LKY School graduate arrested in Vietnam ‘regrets’ breaking law, Latest World News - The New Paper
World

LKY School graduate arrested in Vietnam ‘regrets’ breaking law

This article is more than 12 months old

An American student accused of involvement in anti-government protests in Vietnam did not have any intention to engage in violent activities and was probably caught in the wrong place at the wrong time, his friends said yesterday.

Their comments came a day after Mr William Nguyen, 32, appeared on Vietnamese state television expressing regret for breaking the law and promising to stay away from future rallies.

The graduate student of the Lee Kuan Yew School of Public Policy (LKYSPP) was detained in Ho Chi Minh City on June 10 after attending mass demonstrations against draft laws to develop special economic zones which would grant investors 99-year leases.

Protesters feared the land would end up in the hands of China, with which Vietnam has a fraught relationship.

A close friend of Mr Nguyen, Ms Inkar Aitkuzhina, 24, said he had just wanted to "be a witness of the democratic process in Vietnam".

"He really loves Vietnam, and I don't believe he went there with the intent to do anything wrong or violent," she said of Mr Nguyen, a US citizen who was born and raised in Texas.

He was there on vacation before his July graduation from LKYSPP.

On the day of the protest, he posted that chaos had broken out after the police struck a protester.
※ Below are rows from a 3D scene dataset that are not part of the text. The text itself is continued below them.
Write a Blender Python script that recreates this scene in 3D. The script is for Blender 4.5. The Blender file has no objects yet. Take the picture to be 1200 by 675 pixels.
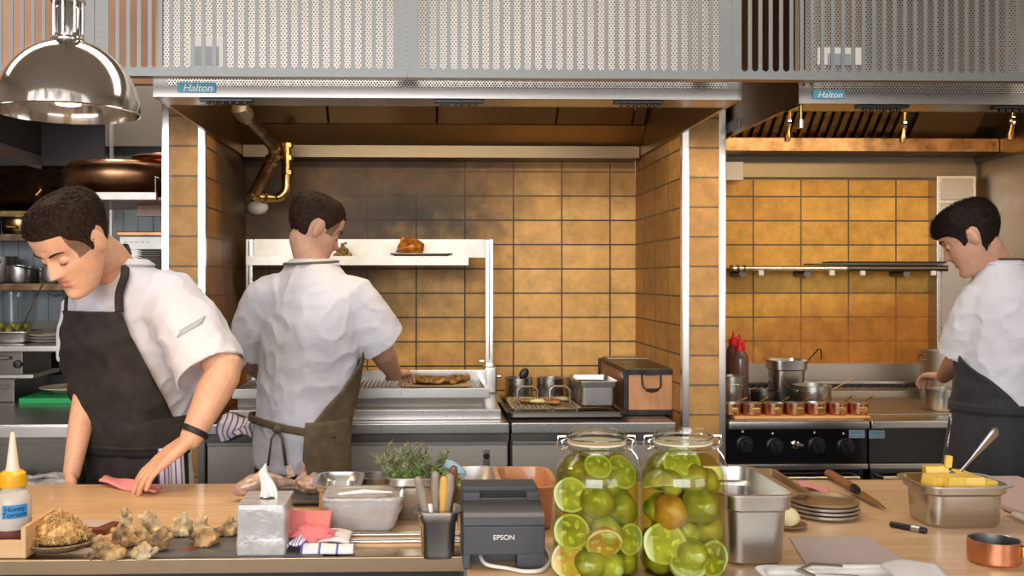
import bpy, bmesh, math, random
from math import sin, cos, pi, radians as R, sqrt
from mathutils import Vector as V, Matrix, Euler, noise

# ---------------------------------------------------------------- camera
SC = bpy.context.scene
COL = SC.collection
F = 1166.0; PPX, PPY = 534.0, 327.0; EYE = 1.47; YAW = R(1.7)
cd = bpy.data.cameras.new('camera'); cam = bpy.data.objects.new('camera', cd); COL.objects.link(cam)
cam.location = (0, 0, EYE); cam.rotation_euler = (pi/2, 0, -YAW)
cd.sensor_width = 36.0; cd.lens = F/1200*36.0
cd.shift_x = (600-PPX)/1200; cd.shift_y = -(337.5-PPY)/1200
cd.clip_start = 0.05
SC.camera = cam
SC.view_settings.view_transform = 'Standard'
SC.view_settings.look = 'None'
SC.view_settings.gamma = 1.0
SC.view_settings.use_curve_mapping = False
SC.view_settings.exposure = 0.0

# ---------------------------------------------------------------- world: daylight seen through the dining-room windows
def make_world():
    w = bpy.data.worlds.new('world'); SC.world = w; w.use_nodes = True
    nt = w.node_tree; N = nt.nodes; L = nt.links
    bg = N['Background']
    tc = N.new('ShaderNodeTexCoord'); sp = N.new('ShaderNodeSeparateXYZ')
    L.new(tc.outputs['Generated'], sp.inputs[0])
    rp = N.new('ShaderNodeValToRGB'); e = rp.color_ramp.elements
    mp = N.new('ShaderNodeMapRange'); mp.inputs[1].default_value = -1; mp.inputs[2].default_value = 1
    L.new(sp.outputs[2], mp.inputs[0]); L.new(mp.outputs[0], rp.inputs[0])
    e[0].position = 0.0; e[0].color = (.14, .10, .075, 1)
    e[1].position = 1.0; e[1].color = (.46, .40, .34, 1)
    for p, c in ((.44, (.24, .18, .14, 1)), (.52, (.80, .76, .72, 1)), (.62, (1.25, 1.22, 1.2, 1)), (.74, (.82, .75, .67, 1))):
        k = e.new(p); k.color = c
    nz = N.new('ShaderNodeTexNoise'); nz.inputs['Scale'].default_value = 5.0
    ml = N.new('ShaderNodeVectorMath'); ml.operation = 'MULTIPLY'; ml.inputs[1].default_value = (1.8, 1.8, .25)
    L.new(tc.outputs['Generated'], ml.inputs[0]); L.new(ml.outputs[0], nz.inputs['Vector'])
    m2 = N.new('ShaderNodeMapRange'); m2.inputs[1].default_value = .36; m2.inputs[2].default_value = .64
    m2.inputs[3].default_value = .35; m2.inputs[4].default_value = 1.65
    L.new(nz.outputs[0], m2.inputs[0])
    mx = N.new('ShaderNodeMix'); mx.data_type = 'RGBA'; mx.blend_type = 'MULTIPLY'; mx.inputs[0].default_value = 1
    L.new(rp.outputs[0], mx.inputs[6]); L.new(m2.outputs[0], mx.inputs[7])
    L.new(mx.outputs[2], bg.inputs['Color']); bg.inputs['Strength'].default_value = 1.0
make_world()

def area(name, loc, rot, sx, sy, watts, col):
    l = bpy.data.lights.new(name, 'AREA'); l.shape = 'RECTANGLE'; l.size = sx; l.size_y = sy
    l.energy = watts; l.color = col
    o = bpy.data.objects.new(name, l); o.location = loc; o.rotation_euler = rot; COL.objects.link(o)
    return o
area('window_daylight', (-1.8, -5.2, 2.3), (R(83), 0, R(-10)), 6.0, 2.6, 420, (.96, .97, 1.0))
area('window_daylight', (4.2, -3.6, 2.2), (R(82), 0, R(28)), 3.6, 2.2, 95, (.97, .98, 1.0))
area('overhead_fill', (-.4, 2.75, 2.95), (0, 0, 0), 4.6, .5, 40, (1.0, .91, .78))  # unseen area light below the ceiling, no panel built
area('overhead_fill', (-1.6, 4.72, 2.95), (R(35), 0, R(8)), 1.0, .3, 9, (1.0, .95, .88))  # unseen, added to brighten the back wall of the left kitchen
area('hood_warm_light', (.08, 3.62, 2.30), (R(38), 0, 0), 1.6, .12, 13, (1.0, .78, .50))  # unseen light, added to brighten the grill alcove tiles
area('hood_warm_light', (2.1, 3.62, 2.30), (R(38), 0, 0), 1.3, .12, 15, (1.0, .70, .36))

# ---------------------------------------------------------------- pixel rays -> places in the room
CT, ST = cos(YAW), sin(YAW)
def at(px, py, Y):
    dx = (px-PPX)/F; s = Y/(CT-dx*ST)
    return V((s*(ST+dx*CT), Y, EYE-s*(py-PPY)/F))
def on(px, py, h):
    dx = (px-PPX)/F; s = (EYE-h)*F/(py-PPY)
    return V((s*(ST+dx*CT), s*(CT-dx*ST), h))

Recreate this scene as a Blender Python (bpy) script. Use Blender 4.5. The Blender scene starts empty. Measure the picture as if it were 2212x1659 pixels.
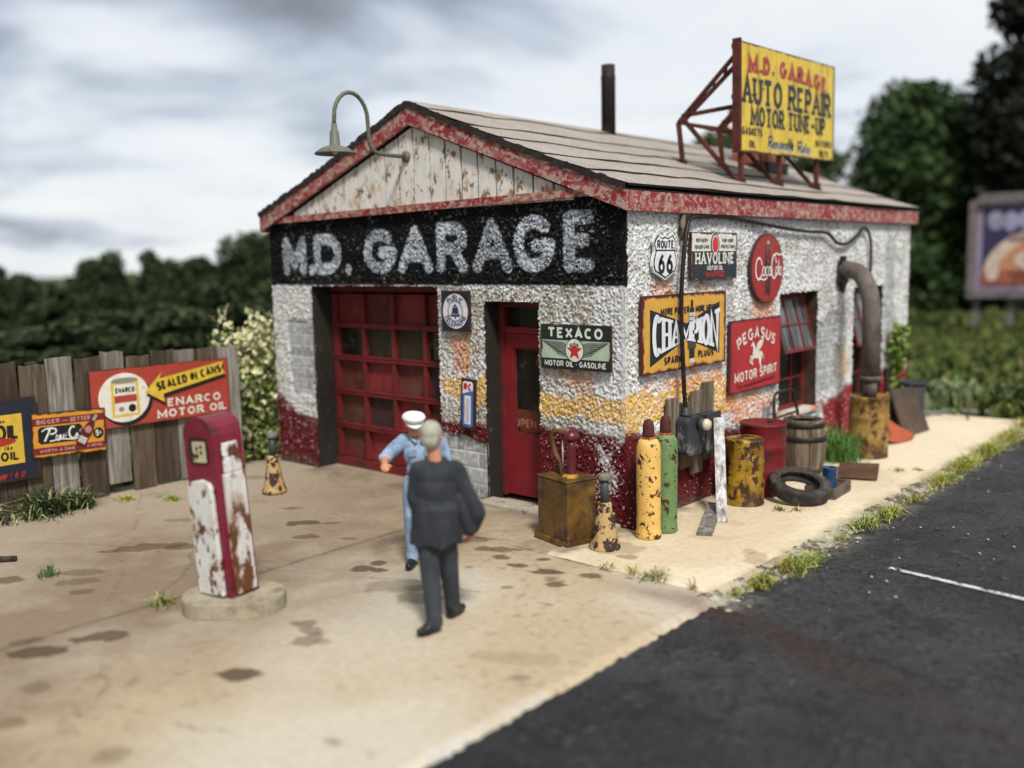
import bpy, bmesh, math, random
import numpy as np
from mathutils import Vector, Matrix
from mathutils.geometry import tessellate_polygon

# ------------------------------------------------------------------ camera, sky, sun, exposure
S = bpy.context.scene
COL = S.collection
cam = bpy.data.cameras.new("camera")
cam_o = bpy.data.objects.new("camera", cam)
COL.objects.link(cam_o)
CAM = Vector((5.5488, -8.0612, 2.8116))
YAW, PITCH, ROLL = 0.7218, 0.1279, -0.0196
_f = Vector((-math.sin(YAW) * math.cos(PITCH), math.cos(YAW) * math.cos(PITCH), -math.sin(PITCH)))
_r = Vector((math.cos(YAW), math.sin(YAW), 0))
_u = _r.cross(_f)
_r2 = _r * math.cos(ROLL) + _u * math.sin(ROLL)
_u2 = -_r * math.sin(ROLL) + _u * math.cos(ROLL)
cam_o.matrix_world = Matrix(((_r2.x, _u2.x, -_f.x, CAM.x), (_r2.y, _u2.y, -_f.y, CAM.y), (_r2.z, _u2.z, -_f.z, CAM.z), (0, 0, 0, 1)))
cam.sensor_width = 36
cam.lens = 2056.8 / 2212 * 36
cam.clip_start = 0.05
cam.clip_end = 2000
cam.dof.use_dof = True
cam.dof.focus_distance = 9.9
cam.dof.aperture_fstop = 0.29
S.camera = cam_o

SUN_EL, SUN_AZ = math.radians(52), math.radians(-36)          # azimuth from +X towards +Y
sd = Vector((math.cos(SUN_EL) * math.cos(SUN_AZ), math.cos(SUN_EL) * math.sin(SUN_AZ), math.sin(SUN_EL)))
W = bpy.data.worlds.new("World")
S.world = W
W.use_nodes = True
nt = W.node_tree
nt.nodes.clear()
def wn(t, **k):
    n = nt.nodes.new(t)
    for a, v in k.items(): setattr(n, a, v)
    return n
sky = wn("ShaderNodeTexSky", sky_type='NISHITA', sun_disc=False)
sky.sun_elevation = SUN_EL
sky.sun_rotation = math.radians(90) - SUN_AZ
tc = wn("ShaderNodeTexCoord")
sep = wn("ShaderNodeSeparateXYZ")
nt.links.new(tc.outputs['Generated'], sep.inputs[0])
def wm(op, a, b=None, c=None):
    n = wn("ShaderNodeMath", operation=op)
    for i, v in enumerate((a, b, c)):
        if v is None: continue
        if isinstance(v, (int, float)): n.inputs[i].default_value = v
        else: nt.links.new(v, n.inputs[i])
    return n.outputs[0]
zz = wm('ADD', wm('MAXIMUM', sep.outputs['Z'], 0.0), 0.16)
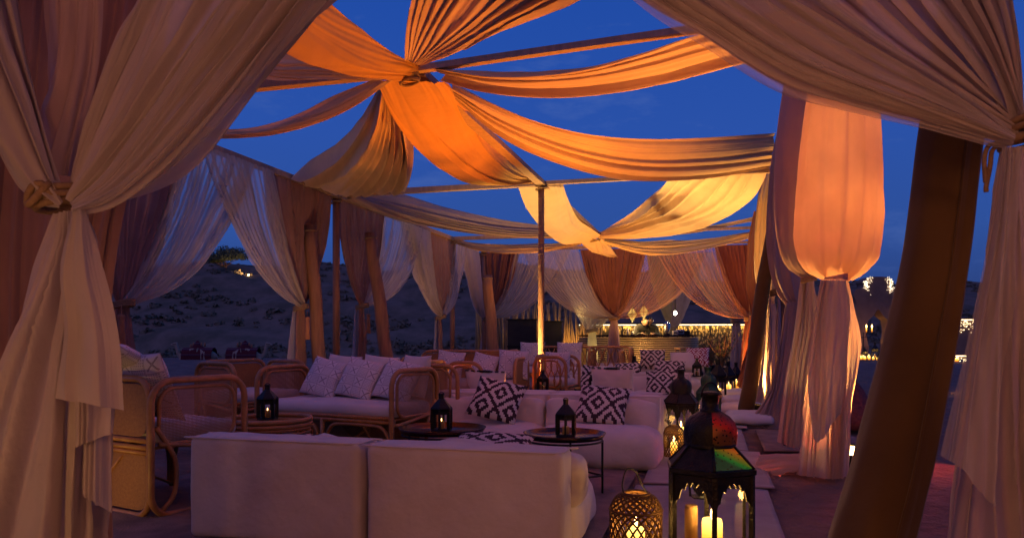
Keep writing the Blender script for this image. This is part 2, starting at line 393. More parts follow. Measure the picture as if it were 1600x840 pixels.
def wax_mat():      # lit from inside by its flame: brightest near the top
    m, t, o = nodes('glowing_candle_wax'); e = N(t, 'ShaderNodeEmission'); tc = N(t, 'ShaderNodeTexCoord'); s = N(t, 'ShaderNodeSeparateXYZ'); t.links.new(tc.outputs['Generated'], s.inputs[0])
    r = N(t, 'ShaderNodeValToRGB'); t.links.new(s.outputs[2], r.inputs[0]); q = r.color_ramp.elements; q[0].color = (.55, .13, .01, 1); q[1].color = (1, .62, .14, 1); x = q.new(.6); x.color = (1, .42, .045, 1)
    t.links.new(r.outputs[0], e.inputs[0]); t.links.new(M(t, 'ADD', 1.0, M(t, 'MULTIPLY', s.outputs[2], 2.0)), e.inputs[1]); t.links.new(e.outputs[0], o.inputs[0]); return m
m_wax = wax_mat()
m_wax2 = fabric('unlit_candle_wax', (.62, .40, .17), trans=.4)
m_flame = emit('candle_flame', (1, .60, .18), 14)
m_glow = emit('lamp_lens', (1, .62, .22), 30)
m_sand = None
# ------------------------------------------------------------ ground, dune
def sand_mat():
    m, t, o = nodes('sand'); b = N(t, 'ShaderNodeBsdfPrincipled'); b.inputs['Roughness'].default_value = .95; b.inputs['Specular IOR Level'].default_value = .1
    col, fac, src = noise_col(t, (.38, .245, .19), (.22, .135, .11), 2.1, 9)
    t.links.new(col, b.inputs['Base Color'])
    n = N(t, 'ShaderNodeTexNoise'); n.inputs['Scale'].default_value = 7; n.inputs['Detail'].default_value = 8; n.inputs['Roughness'].default_value = .6; t.links.new(src, n.inputs['Vector'])
    wv = N(t, 'ShaderNodeTexVoronoi'); wv.inputs['Scale'].default_value = 4.5; t.links.new(src, wv.inputs['Vector'])
    hh = M(t, 'ADD', n.outputs['Fac'], M(t, 'MULTIPLY', wv.outputs['Distance'], .35))
    bp = N(t, 'ShaderNodeBump'); bp.inputs['Strength'].default_value = 1.0; bp.inputs['Distance'].default_value = .26
    t.links.new(hh, bp.inputs['Height']); t.links.new(bp.outputs[0], b.inputs['Normal'])
    t.links.new(b.outputs[0], o.inputs[0]); return m
def dune_mat():
    m, t, o = nodes('dune_sand_and_scrub'); b = N(t, 'ShaderNodeBsdfPrincipled'); b.inputs['Roughness'].default_value = .95; b.inputs['Specular IOR Level'].default_value = .05
    tc = N(t, 'ShaderNodeTexCoord'); mp = N(t, 'ShaderNodeMapping'); mp.inputs['Scale'].default_value = (.8, .45, 1.1); t.links.new(tc.outputs['Object'], mp.inputs[0])
    n = N(t, 'ShaderNodeTexNoise'); n.inputs['Scale'].default_value = .55; n.inputs['Detail'].default_value = 9; n.inputs['Roughness'].default_value = .68; t.links.new(mp.outputs[0], n.inputs['Vector'])
    mr = N(t, 'ShaderNodeMapRange'); mr.inputs['From Min'].default_value = .40; mr.inputs['From Max'].default_value = .62; t.links.new(n.outputs['Fac'], mr.inputs['Value'])
    mx = N(t, 'ShaderNodeMix', data_type='RGBA'); mx.inputs['A'].default_value = (.24, .165, .11, 1); mx.inputs['B'].default_value = (.13, .105, .065, 1)
    t.links.new(mr.outputs[0], mx.inputs['Factor']); t.links.new(mx.outputs['Result'], b.inputs['Base Color'])
    t.links.new(b.outputs[0], o.inputs[0]); return m
m_sand = sand_mat(); m_dune = dune_mat()

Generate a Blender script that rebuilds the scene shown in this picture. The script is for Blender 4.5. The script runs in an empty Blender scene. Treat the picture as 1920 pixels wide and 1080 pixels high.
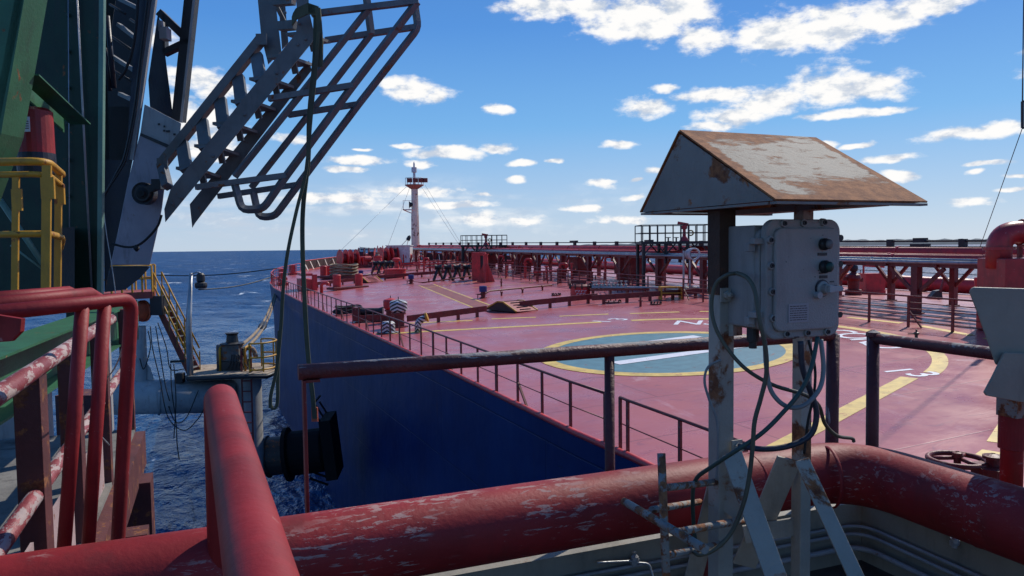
import bpy, math, random
import numpy as np
from mathutils import Vector, Matrix
R = math.radians
random.seed(7); RNG = np.random.default_rng(11)
SC = bpy.context.scene
COL = SC.collection

# ---------------------------------------------------------------- camera
FPX = 1400.0; YAW = R(21.8); PITCH = math.atan(76/FPX); ROLL = .0119; CZ = 16.5
cam = bpy.data.cameras.new('camera'); camo = bpy.data.objects.new('camera', cam); COL.objects.link(camo)
cam.sensor_width = 36; cam.lens = 36*FPX/1920; cam.clip_start = .05; cam.clip_end = 80000
_f = Vector((math.sin(YAW)*math.cos(PITCH), math.cos(YAW)*math.cos(PITCH), -math.sin(PITCH)))
_r = Vector((math.cos(YAW), -math.sin(YAW), 0)); _u = _r.cross(_f)
_r2 = _r*math.cos(ROLL) - _u*math.sin(ROLL); _u2 = _u*math.cos(ROLL) + _r*math.sin(ROLL)
M = Matrix((( _r2.x, _u2.x, -_f.x, 0), (_r2.y, _u2.y, -_f.y, 0), (_r2.z, _u2.z, -_f.z, CZ), (0, 0, 0, 1)))
camo.matrix_world = M
SC.camera = camo

# ---------------------------------------------------------------- light, exposure
SUN_AZ, SUN_EL = R(63), R(45)          # azimuth clockwise from +Y (the ship's bow)
sun_dir = Vector((math.sin(SUN_AZ)*math.cos(SUN_EL), math.cos(SUN_AZ)*math.cos(SUN_EL), math.sin(SUN_EL)))
sl = bpy.data.lights.new('sun', 'SUN'); sl.energy = 3.9; sl.angle = R(.53); sl.color = (1, .94, .85)
so = bpy.data.objects.new('sun', sl); COL.objects.link(so); so.location = (40, 10, 60)
so.rotation_euler = (-sun_dir).to_track_quat('-Z', 'Y').to_euler()
SC.view_settings.view_transform = 'Standard'; SC.view_settings.look = 'None'
SC.view_settings.exposure = 0.0; SC.view_settings.gamma = 1.0
SC.render.engine = 'CYCLES'
SC.cycles.use_denoising = True
SC.cycles.max_bounces = 6; SC.cycles.glossy_bounces = 3; SC.cycles.diffuse_bounces = 3
SC.cycles.sample_clamp_indirect = 6; SC.cycles.caustics_reflective = False; SC.cycles.caustics_refractive = False

def dirw(px, py):
    u = (px-960)/FPX; v = -(py-540)/FPX
    c, s = math.cos(ROLL), math.sin(ROLL)
    X = u*c+v*s; U = -u*s+v*c
    cp, sp = math.cos(PITCH), math.sin(PITCH)
    Y = cp+U*sp; Z = -sp+U*cp
    cy, sy = math.cos(YAW), math.sin(YAW)
    return Vector((X*cy+Y*sy, -X*sy+Y*cy, Z))
O = Vector((0, 0, CZ))
AX, AY, XC = .0449, .01003, 28.5
def deckz(x, y): return 12.2+AX*(x if x < XC else 2*XC-x)+AY*y
def D(px, py):                                    # a point of the cambered deck
    d = dirw(px, py); t = (12.2-CZ)/(d.z-AX*d.x-AY*d.y)
    if t < 0 or d.x*t > XC: t = (12.2+2*XC*AX-CZ)/(d.z+AX*d.x-AY*d.y)
    return O+d*t
def G(px, py, z):
    d = dirw(px, py); return O+d*((z-CZ)/d.z)
def onx(px, py, x):
    d = dirw(px, py); return O+d*(x/d.x)
def ony(px, py, y):
    d = dirw(px, py); return O+d*(y/d.y)
FH = Vector((math.sin(YAW), math.cos(YAW), 0)); RH = Vector((math.cos(YAW), -math.sin(YAW), 0)); Z = Vector((0, 0, 1))
def P(px, py, dep):                               # a point at a given distance ahead
    d = dirw(px, py); return O+d*(dep/(d.x*FH.x+d.y*FH.y))

# ---------------------------------------------------------------- node helpers
def nodes(tree):
    def n(t, **kw):
        x = tree.nodes.new(t)
        for k, v in kw.items():
            if k[0] == 'i' and k[1:].isdigit(): 
                if isinstance(v, bpy.types.NodeSocket): tree.links.new(v, x.inputs[int(k[1:])])
                else: x.inputs[int(k[1:])].default_value = v
            else: setattr(x, k, v)
        return x
    return n
def math_(n, op, a, b=0.0, clamp=False):
    x = n('ShaderNodeMath', operation=op, i0=a, i1=b); x.use_clamp = clamp; return x.outputs[0]
def vmath(n, op, a, b=None):
    x = n('ShaderNodeVectorMath', operation=op, i0=a)
    if b is not None:
        if isinstance(b, bpy.types.NodeSocket): x.id_data.links.new(b, x.inputs[1])
        else: x.inputs[1].default_value = b
    return x.outputs['Value'] if op == 'LENGTH' else x.outputs[0]
def noise(n, vec, scale, detail=4, rough=.55, dist=0):
    x = n('ShaderNodeTexNoise'); x.id_data.links.new(vec, x.inputs['Vector'])
    x.inputs['Scale'].default_value = scale; x.inputs['Detail'].default_value = detail
    x.inputs['Roughness'].default_value = rough; x.inputs['Distortion'].default_value = dist
    return x.outputs['Fac']
def ss(n, v, a, b, to0=0., to1=1.):
    x = n('ShaderNodeMapRange', interpolation_type='SMOOTHSTEP', i0=v, i1=a, i2=b, i3=to0, i4=to1); return x.outputs[0]
def mixc(n, fac, a, b):
    x = n('ShaderNodeMix', data_type='RGBA'); t = x.id_data
    for s, v in ((x.inputs[0], fac), (x.inputs[6], a), (x.inputs[7], b)):
        if isinstance(v, bpy.types.NodeSocket): t.links.new(v, s)
        else: s.default_value = v if not isinstance(v, tuple) else (*v[:3], 1)
    return x.outputs[2]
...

Later, video footage online showed him with a bloodied head and being dragged by men in plainclothes through the streets, before he was taken into custody.

AFP subsequently reported that he had made a televised confession in TV footage provided by the city police.

Human Rights Watch Asia division deputy director Phil Robertson said: "Given that he has given a confession that was likely extracted under duress, I expect that Vietnam will likely release and deport him, and unfortunately blacklist him from ever entering the country again."